Cualquier actividad que resulte excesiva, destructiva, depredadora o degradante de la naturaleza, de sus componentes animales o vegetales, tiene remedios jurídicos mediante la legislación vigente, y las personas, sujetos de derechos individuales y sociales, tienen la posibilidad de recurrir a la Justicia para reclamar su cese.

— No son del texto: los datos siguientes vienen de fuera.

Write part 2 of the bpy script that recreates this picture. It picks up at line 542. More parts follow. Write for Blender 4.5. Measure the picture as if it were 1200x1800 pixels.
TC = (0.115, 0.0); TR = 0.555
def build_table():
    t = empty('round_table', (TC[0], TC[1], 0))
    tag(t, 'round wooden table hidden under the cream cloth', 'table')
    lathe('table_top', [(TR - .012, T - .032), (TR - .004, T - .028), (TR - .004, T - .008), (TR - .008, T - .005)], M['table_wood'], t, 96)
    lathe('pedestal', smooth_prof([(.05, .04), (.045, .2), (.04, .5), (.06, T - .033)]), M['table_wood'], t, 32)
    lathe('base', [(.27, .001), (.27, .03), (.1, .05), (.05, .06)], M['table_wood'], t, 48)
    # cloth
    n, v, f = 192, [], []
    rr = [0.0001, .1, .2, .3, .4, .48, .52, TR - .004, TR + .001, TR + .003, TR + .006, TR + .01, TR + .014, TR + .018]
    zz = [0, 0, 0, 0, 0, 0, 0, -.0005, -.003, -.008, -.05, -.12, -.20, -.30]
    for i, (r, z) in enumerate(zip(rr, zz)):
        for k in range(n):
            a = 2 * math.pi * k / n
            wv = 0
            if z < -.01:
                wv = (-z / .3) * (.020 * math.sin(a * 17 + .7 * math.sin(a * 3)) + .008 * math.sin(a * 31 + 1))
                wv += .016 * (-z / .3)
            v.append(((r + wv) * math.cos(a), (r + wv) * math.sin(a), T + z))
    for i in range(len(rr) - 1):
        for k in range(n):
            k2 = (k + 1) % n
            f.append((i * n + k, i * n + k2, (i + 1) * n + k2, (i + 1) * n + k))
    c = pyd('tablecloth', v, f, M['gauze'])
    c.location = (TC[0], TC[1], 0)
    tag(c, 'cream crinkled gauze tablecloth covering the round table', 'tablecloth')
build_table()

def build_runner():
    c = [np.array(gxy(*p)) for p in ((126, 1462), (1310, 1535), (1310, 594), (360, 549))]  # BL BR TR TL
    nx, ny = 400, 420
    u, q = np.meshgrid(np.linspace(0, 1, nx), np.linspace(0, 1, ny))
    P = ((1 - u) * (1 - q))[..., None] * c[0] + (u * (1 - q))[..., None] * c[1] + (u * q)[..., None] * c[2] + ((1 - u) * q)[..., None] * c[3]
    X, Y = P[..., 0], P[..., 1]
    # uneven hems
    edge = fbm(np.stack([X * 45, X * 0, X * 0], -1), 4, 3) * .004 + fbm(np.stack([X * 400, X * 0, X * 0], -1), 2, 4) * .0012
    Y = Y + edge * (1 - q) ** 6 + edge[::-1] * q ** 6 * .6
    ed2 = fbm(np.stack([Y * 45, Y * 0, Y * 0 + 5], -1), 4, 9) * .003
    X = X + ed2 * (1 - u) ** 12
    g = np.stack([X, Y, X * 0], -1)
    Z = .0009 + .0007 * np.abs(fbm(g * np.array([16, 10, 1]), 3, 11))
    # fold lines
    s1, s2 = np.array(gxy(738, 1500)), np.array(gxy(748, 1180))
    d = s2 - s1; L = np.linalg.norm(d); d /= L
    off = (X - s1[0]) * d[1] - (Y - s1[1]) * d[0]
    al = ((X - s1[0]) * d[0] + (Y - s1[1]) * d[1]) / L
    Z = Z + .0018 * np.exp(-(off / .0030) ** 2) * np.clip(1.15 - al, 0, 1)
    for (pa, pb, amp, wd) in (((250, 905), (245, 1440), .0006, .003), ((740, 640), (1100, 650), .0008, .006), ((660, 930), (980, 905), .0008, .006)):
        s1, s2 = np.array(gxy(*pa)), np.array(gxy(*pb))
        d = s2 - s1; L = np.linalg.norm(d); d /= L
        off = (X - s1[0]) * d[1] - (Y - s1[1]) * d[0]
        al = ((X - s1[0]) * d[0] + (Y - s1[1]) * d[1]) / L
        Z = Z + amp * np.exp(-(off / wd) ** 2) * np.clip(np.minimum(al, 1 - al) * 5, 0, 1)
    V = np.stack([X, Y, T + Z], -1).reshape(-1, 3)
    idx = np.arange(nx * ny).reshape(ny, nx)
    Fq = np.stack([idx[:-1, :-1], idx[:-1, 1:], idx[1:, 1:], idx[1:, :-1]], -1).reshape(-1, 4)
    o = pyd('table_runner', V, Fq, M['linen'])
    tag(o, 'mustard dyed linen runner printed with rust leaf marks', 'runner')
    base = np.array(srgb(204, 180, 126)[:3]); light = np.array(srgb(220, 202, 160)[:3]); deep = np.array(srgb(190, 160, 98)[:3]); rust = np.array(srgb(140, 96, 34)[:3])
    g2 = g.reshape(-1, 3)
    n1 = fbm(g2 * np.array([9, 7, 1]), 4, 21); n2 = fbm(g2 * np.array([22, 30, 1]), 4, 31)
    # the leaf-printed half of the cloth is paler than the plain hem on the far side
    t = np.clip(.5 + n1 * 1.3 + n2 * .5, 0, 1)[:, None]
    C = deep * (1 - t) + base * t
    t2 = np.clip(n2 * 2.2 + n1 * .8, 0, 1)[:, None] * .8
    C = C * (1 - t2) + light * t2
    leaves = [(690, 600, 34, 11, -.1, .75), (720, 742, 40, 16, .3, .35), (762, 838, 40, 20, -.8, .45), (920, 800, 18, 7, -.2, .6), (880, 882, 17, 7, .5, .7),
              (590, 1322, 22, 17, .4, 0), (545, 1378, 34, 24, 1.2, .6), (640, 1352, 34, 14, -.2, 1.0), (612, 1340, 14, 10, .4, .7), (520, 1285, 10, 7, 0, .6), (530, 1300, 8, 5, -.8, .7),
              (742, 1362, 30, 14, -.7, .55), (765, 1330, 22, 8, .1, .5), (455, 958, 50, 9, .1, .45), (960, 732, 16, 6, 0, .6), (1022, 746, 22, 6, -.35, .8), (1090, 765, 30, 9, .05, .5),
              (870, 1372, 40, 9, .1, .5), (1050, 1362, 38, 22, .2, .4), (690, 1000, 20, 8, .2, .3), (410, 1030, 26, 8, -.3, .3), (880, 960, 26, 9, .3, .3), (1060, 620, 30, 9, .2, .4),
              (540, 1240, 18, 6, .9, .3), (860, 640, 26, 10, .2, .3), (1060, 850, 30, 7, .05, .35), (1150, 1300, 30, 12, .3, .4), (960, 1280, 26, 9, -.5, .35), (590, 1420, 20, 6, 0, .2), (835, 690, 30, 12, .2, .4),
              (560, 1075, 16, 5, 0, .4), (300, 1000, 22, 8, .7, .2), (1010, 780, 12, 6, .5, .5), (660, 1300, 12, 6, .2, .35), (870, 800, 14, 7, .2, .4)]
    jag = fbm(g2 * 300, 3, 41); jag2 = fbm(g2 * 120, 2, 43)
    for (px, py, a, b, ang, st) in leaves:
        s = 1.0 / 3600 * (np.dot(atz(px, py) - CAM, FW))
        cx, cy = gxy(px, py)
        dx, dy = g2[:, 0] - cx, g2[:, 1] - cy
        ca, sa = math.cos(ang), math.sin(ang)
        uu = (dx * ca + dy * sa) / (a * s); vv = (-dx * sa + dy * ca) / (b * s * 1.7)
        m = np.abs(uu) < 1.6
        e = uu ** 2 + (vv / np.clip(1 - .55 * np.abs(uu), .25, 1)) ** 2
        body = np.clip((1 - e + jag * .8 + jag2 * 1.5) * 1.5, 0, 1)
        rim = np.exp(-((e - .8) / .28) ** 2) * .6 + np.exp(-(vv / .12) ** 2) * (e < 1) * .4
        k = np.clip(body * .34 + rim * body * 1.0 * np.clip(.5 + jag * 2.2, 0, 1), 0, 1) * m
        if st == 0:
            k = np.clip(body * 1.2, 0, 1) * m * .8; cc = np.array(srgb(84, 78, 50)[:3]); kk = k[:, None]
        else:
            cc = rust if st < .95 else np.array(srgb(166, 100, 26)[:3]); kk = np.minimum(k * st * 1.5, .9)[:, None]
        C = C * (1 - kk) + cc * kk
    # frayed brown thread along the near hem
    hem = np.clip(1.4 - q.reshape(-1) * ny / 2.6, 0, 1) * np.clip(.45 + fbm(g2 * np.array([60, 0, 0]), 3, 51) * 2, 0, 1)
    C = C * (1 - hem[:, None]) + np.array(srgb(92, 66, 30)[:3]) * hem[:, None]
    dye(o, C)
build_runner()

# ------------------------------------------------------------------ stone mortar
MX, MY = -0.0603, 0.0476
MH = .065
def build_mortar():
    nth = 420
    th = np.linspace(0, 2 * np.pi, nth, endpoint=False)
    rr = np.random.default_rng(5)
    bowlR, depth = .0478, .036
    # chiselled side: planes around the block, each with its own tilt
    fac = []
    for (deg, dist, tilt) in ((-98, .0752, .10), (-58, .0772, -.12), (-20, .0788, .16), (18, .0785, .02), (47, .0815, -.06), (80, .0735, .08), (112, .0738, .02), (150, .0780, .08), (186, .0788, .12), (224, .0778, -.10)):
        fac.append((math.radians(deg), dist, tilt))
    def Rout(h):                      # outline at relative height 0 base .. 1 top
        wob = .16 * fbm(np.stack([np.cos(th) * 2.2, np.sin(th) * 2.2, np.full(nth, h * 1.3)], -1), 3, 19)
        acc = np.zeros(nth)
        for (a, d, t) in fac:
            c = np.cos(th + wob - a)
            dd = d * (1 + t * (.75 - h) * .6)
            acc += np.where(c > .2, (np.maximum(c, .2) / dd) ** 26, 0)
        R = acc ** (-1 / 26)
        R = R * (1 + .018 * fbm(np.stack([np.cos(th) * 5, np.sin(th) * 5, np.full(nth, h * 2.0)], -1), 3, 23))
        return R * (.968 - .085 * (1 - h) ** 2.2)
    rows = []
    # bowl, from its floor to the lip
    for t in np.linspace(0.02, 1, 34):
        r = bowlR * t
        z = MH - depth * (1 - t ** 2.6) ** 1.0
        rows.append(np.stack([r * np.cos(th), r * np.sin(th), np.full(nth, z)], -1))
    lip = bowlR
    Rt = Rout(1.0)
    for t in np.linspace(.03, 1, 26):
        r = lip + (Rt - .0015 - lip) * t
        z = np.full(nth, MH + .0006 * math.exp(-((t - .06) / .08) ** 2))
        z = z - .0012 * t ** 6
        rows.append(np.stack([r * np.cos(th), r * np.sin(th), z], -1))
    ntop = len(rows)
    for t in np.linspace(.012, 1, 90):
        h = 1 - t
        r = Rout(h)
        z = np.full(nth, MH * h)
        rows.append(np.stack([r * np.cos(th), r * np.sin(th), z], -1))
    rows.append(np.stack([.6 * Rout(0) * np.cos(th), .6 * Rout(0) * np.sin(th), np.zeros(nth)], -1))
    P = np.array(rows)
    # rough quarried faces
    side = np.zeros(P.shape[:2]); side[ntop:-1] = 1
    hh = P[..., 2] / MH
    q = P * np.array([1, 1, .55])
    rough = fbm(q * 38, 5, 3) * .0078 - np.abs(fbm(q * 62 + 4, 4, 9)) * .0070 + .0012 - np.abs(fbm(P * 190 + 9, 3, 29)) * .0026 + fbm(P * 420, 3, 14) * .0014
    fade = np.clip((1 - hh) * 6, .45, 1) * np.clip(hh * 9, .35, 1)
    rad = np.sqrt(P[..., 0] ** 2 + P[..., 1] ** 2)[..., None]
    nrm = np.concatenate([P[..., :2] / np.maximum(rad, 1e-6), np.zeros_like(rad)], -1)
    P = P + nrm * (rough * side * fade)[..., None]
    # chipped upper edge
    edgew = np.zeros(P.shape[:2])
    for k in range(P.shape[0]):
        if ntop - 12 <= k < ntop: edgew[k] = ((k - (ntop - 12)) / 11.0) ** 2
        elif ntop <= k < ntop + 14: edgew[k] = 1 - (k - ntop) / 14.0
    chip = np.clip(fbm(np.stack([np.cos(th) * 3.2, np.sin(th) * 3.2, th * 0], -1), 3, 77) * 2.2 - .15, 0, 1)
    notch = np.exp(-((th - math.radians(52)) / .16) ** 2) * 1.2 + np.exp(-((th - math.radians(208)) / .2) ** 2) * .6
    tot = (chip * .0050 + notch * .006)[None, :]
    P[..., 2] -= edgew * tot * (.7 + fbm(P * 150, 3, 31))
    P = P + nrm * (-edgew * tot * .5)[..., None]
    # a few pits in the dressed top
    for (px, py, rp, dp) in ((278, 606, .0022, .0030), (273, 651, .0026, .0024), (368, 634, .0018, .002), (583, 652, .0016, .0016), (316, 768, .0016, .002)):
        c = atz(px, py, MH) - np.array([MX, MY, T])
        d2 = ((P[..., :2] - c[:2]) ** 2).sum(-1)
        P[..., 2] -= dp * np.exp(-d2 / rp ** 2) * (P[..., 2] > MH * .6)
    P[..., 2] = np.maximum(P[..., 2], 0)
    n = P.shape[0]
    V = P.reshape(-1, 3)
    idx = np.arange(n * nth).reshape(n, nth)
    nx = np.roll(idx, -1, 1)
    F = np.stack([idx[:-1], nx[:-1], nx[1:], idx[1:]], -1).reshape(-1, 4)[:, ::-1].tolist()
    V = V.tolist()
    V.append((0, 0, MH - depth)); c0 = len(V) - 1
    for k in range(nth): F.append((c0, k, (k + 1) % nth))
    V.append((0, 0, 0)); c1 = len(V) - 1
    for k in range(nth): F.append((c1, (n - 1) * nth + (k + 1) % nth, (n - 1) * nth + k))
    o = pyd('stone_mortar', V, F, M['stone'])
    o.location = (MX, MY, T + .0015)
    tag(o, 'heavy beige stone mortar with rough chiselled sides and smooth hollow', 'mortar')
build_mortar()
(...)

Recordando a un viejo tratadista de Derecho Constitucional, el Dr. González Calderón, en el tratamiento del título “delitos de imprenta” utilizaba una metáfora que facilitaba su interpretación. Decía que no hay delitos de “revólver”, sino que quien delinque es el que utilizando un revólver hiere o mata a una persona. De la misma manera ocurre con la imprenta, no hay delitos de imprenta, sino personas que en determinado momento pueden utilizar ese medio como “revólver”.
En todas las actividades mencionadas, pueden ocurrir excesos, pero son solamente instrumentos de los mismos. Quien comete el exceso es la persona que así procede y es quien merece el reproche; no la actividad, que en sí misma no es excesiva.
Si pretendiéramos prohibir todas las actividades que pueden comportar algún peligro o en las que pueden registrarse excesos, se condenaría al mundo a una inmovilidad parecida a la muerte.